§ Stored data:
--------------------------------
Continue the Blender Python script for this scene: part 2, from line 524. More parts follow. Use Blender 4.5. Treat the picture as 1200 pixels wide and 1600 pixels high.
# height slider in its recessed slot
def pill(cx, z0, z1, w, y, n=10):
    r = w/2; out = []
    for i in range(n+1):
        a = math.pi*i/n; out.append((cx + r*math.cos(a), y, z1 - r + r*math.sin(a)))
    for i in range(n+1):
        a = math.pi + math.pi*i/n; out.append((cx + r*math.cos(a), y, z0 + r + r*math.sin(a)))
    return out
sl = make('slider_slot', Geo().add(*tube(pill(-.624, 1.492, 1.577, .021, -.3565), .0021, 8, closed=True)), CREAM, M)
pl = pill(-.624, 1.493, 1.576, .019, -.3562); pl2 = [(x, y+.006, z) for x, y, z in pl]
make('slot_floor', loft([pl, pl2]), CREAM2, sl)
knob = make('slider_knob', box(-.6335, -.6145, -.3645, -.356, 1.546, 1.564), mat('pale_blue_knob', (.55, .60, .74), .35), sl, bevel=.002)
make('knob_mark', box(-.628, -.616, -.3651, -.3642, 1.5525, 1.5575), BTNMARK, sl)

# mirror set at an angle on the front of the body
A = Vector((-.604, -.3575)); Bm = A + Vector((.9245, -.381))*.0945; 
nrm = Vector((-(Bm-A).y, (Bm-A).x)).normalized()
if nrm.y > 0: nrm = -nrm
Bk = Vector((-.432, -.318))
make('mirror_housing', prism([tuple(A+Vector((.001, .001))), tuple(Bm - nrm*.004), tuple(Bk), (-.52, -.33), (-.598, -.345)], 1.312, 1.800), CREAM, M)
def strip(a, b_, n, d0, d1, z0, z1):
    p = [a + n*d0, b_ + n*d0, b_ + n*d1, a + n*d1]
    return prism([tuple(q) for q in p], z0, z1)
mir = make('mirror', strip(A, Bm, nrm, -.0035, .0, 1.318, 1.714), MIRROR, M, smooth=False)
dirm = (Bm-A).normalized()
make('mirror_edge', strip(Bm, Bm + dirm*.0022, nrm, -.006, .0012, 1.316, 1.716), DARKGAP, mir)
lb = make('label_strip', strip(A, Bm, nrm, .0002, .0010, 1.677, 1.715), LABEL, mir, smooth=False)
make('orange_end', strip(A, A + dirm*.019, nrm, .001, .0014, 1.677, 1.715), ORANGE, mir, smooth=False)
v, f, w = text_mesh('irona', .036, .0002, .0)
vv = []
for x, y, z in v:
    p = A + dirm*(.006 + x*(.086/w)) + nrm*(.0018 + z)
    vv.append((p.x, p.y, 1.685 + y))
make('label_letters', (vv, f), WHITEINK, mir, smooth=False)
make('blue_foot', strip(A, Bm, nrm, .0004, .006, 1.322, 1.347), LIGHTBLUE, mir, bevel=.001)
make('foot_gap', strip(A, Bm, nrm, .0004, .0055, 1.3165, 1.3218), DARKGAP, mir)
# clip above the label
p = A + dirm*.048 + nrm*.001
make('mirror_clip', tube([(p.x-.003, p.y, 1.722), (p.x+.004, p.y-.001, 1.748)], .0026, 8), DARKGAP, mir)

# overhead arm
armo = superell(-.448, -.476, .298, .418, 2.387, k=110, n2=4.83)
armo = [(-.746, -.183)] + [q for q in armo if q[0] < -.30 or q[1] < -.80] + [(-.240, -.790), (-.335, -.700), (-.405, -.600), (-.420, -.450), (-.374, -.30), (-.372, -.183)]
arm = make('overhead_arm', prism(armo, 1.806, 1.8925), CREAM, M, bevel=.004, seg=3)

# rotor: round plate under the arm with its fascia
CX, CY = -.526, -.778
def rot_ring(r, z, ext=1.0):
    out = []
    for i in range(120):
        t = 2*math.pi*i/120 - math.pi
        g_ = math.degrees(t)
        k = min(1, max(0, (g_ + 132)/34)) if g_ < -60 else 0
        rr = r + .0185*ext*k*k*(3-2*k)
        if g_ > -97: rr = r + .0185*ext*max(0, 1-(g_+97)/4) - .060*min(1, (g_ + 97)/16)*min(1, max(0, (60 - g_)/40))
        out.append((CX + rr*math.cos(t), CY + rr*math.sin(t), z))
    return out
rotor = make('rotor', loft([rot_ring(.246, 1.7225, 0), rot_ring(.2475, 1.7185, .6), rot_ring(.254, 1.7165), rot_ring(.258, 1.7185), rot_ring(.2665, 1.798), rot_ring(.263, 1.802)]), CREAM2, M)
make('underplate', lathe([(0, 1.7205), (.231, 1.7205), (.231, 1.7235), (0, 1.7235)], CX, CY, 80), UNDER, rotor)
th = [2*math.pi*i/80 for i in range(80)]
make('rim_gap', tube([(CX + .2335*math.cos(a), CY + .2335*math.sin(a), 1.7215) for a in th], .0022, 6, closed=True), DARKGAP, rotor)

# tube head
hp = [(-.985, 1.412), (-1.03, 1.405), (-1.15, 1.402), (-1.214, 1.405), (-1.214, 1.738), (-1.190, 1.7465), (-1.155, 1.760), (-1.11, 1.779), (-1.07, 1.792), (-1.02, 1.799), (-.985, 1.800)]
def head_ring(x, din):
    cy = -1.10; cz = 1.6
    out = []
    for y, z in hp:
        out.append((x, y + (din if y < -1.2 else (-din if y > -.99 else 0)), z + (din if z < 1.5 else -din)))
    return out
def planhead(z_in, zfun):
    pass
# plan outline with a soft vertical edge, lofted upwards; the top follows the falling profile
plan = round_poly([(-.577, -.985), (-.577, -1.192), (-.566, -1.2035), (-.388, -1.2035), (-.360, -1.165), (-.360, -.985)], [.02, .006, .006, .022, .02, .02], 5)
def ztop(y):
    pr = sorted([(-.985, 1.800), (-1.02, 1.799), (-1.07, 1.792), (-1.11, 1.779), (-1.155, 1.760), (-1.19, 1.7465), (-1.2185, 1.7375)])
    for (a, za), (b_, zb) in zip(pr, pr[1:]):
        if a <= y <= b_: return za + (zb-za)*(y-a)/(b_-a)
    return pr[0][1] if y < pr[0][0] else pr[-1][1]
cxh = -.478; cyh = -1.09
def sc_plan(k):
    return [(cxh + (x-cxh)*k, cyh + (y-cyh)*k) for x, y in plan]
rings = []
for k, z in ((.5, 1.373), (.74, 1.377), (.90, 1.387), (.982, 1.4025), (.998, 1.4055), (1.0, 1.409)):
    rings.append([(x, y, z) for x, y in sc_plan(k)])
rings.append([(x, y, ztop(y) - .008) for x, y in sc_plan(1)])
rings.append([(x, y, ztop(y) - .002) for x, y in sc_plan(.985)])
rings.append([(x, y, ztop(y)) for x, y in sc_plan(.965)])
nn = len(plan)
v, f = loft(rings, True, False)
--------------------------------
§ What this task involves: Please return the data above exactly as given.

§ The result:
Continue the Blender Python script for this scene: part 2, from line 524. More parts follow. Use Blender 4.5. Treat the picture as 1200 pixels wide and 1600 pixels high.
# height slider in its recessed slot
def pill(cx, z0, z1, w, y, n=10):
    r = w/2; out = []
    for i in range(n+1):
        a = math.pi*i/n; out.append((cx + r*math.cos(a), y, z1 - r + r*math.sin(a)))
    for i in range(n+1):
        a = math.pi + math.pi*i/n; out.append((cx + r*math.cos(a), y, z0 + r + r*math.sin(a)))
    return out
sl = make('slider_slot', Geo().add(*tube(pill(-.624, 1.492, 1.577, .021, -.3565), .0021, 8, closed=True)), CREAM, M)
pl = pill(-.624, 1.493, 1.576, .019, -.3562); pl2 = [(x, y+.006, z) for x, y, z in pl]
make('slot_floor', loft([pl, pl2]), CREAM2, sl)
knob = make('slider_knob', box(-.6335, -.6145, -.3645, -.356, 1.546, 1.564), mat('pale_blue_knob', (.55, .60, .74), .35), sl, bevel=.002)
make('knob_mark', box(-.628, -.616, -.3651, -.3642, 1.5525, 1.5575), BTNMARK, sl)

# mirror set at an angle on the front of the body
A = Vector((-.604, -.3575)); Bm = A + Vector((.9245, -.381))*.0945; 
nrm = Vector((-(Bm-A).y, (Bm-A).x)).normalized()
if nrm.y > 0: nrm = -nrm
Bk = Vector((-.432, -.318))
make('mirror_housing', prism([tuple(A+Vector((.001, .001))), tuple(Bm - nrm*.004), tuple(Bk), (-.52, -.33), (-.598, -.345)], 1.312, 1.800), CREAM, M)
def strip(a, b_, n, d0, d1, z0, z1):
    p = [a + n*d0, b_ + n*d0, b_ + n*d1, a + n*d1]
    return prism([tuple(q) for q in p], z0, z1)
mir = make('mirror', strip(A, Bm, nrm, -.0035, .0, 1.318, 1.714), MIRROR, M, smooth=False)
dirm = (Bm-A).normalized()
make('mirror_edge', strip(Bm, Bm + dirm*.0022, nrm, -.006, .0012, 1.316, 1.716), DARKGAP, mir)
lb = make('label_strip', strip(A, Bm, nrm, .0002, .0010, 1.677, 1.715), LABEL, mir, smooth=False)
make('orange_end', strip(A, A + dirm*.019, nrm, .001, .0014, 1.677, 1.715), ORANGE, mir, smooth=False)
v, f, w = text_mesh('irona', .036, .0002, .0)
vv = []
for x, y, z in v:
    p = A + dirm*(.006 + x*(.086/w)) + nrm*(.0018 + z)
    vv.append((p.x, p.y, 1.685 + y))
make('label_letters', (vv, f), WHITEINK, mir, smooth=False)
make('blue_foot', strip(A, Bm, nrm, .0004, .006, 1.322, 1.347), LIGHTBLUE, mir, bevel=.001)
make('foot_gap', strip(A, Bm, nrm, .0004, .0055, 1.3165, 1.3218), DARKGAP, mir)
# clip above the label
p = A + dirm*.048 + nrm*.001
make('mirror_clip', tube([(p.x-.003, p.y, 1.722), (p.x+.004, p.y-.001, 1.748)], .0026, 8), DARKGAP, mir)

# overhead arm
armo = superell(-.448, -.476, .298, .418, 2.387, k=110, n2=4.83)
armo = [(-.746, -.183)] + [q for q in armo if q[0] < -.30 or q[1] < -.80] + [(-.240, -.790), (-.335, -.700), (-.405, -.600), (-.420, -.450), (-.374, -.30), (-.372, -.183)]
arm = make('overhead_arm', prism(armo, 1.806, 1.8925), CREAM, M, bevel=.004, seg=3)

# rotor: round plate under the arm with its fascia
CX, CY = -.526, -.778
def rot_ring(r, z, ext=1.0):
    out = []
    for i in range(120):
        t = 2*math.pi*i/120 - math.pi
        g_ = math.degrees(t)
        k = min(1, max(0, (g_ + 132)/34)) if g_ < -60 else 0
        rr = r + .0185*ext*k*k*(3-2*k)
        if g_ > -97: rr = r + .0185*ext*max(0, 1-(g_+97)/4) - .060*min(1, (g_ + 97)/16)*min(1, max(0, (60 - g_)/40))
        out.append((CX + rr*math.cos(t), CY + rr*math.sin(t), z))
    return out
rotor = make('rotor', loft([rot_ring(.246, 1.7225, 0), rot_ring(.2475, 1.7185, .6), rot_ring(.254, 1.7165), rot_ring(.258, 1.7185), rot_ring(.2665, 1.798), rot_ring(.263, 1.802)]), CREAM2, M)
make('underplate', lathe([(0, 1.7205), (.231, 1.7205), (.231, 1.7235), (0, 1.7235)], CX, CY, 80), UNDER, rotor)
th = [2*math.pi*i/80 for i in range(80)]
make('rim_gap', tube([(CX + .2335*math.cos(a), CY + .2335*math.sin(a), 1.7215) for a in th], .0022, 6, closed=True), DARKGAP, rotor)

# tube head
hp = [(-.985, 1.412), (-1.03, 1.405), (-1.15, 1.402), (-1.214, 1.405), (-1.214, 1.738), (-1.190, 1.7465), (-1.155, 1.760), (-1.11, 1.779), (-1.07, 1.792), (-1.02, 1.799), (-.985, 1.800)]
def head_ring(x, din):
    cy = -1.10; cz = 1.6
    out = []
    for y, z in hp:
        out.append((x, y + (din if y < -1.2 else (-din if y > -.99 else 0)), z + (din if z < 1.5 else -din)))
    return out
def planhead(z_in, zfun):
    pass
# plan outline with a soft vertical edge, lofted upwards; the top follows the falling profile
plan = round_poly([(-.577, -.985), (-.577, -1.192), (-.566, -1.2035), (-.388, -1.2035), (-.360, -1.165), (-.360, -.985)], [.02, .006, .006, .022, .02, .02], 5)
def ztop(y):
    pr = sorted([(-.985, 1.800), (-1.02, 1.799), (-1.07, 1.792), (-1.11, 1.779), (-1.155, 1.760), (-1.19, 1.7465), (-1.2185, 1.7375)])
    for (a, za), (b_, zb) in zip(pr, pr[1:]):
        if a <= y <= b_: return za + (zb-za)*(y-a)/(b_-a)
    return pr[0][1] if y < pr[0][0] else pr[-1][1]
cxh = -.478; cyh = -1.09
def sc_plan(k):
    return [(cxh + (x-cxh)*k, cyh + (y-cyh)*k) for x, y in plan]
rings = []
for k, z in ((.5, 1.373), (.74, 1.377), (.90, 1.387), (.982, 1.4025), (.998, 1.4055), (1.0, 1.409)):
    rings.append([(x, y, z) for x, y in sc_plan(k)])
rings.append([(x, y, ztop(y) - .008) for x, y in sc_plan(1)])
rings.append([(x, y, ztop(y) - .002) for x, y in sc_plan(.985)])
rings.append([(x, y, ztop(y)) for x, y in sc_plan(.965)])
nn = len(plan)
v, f = loft(rings, True, False)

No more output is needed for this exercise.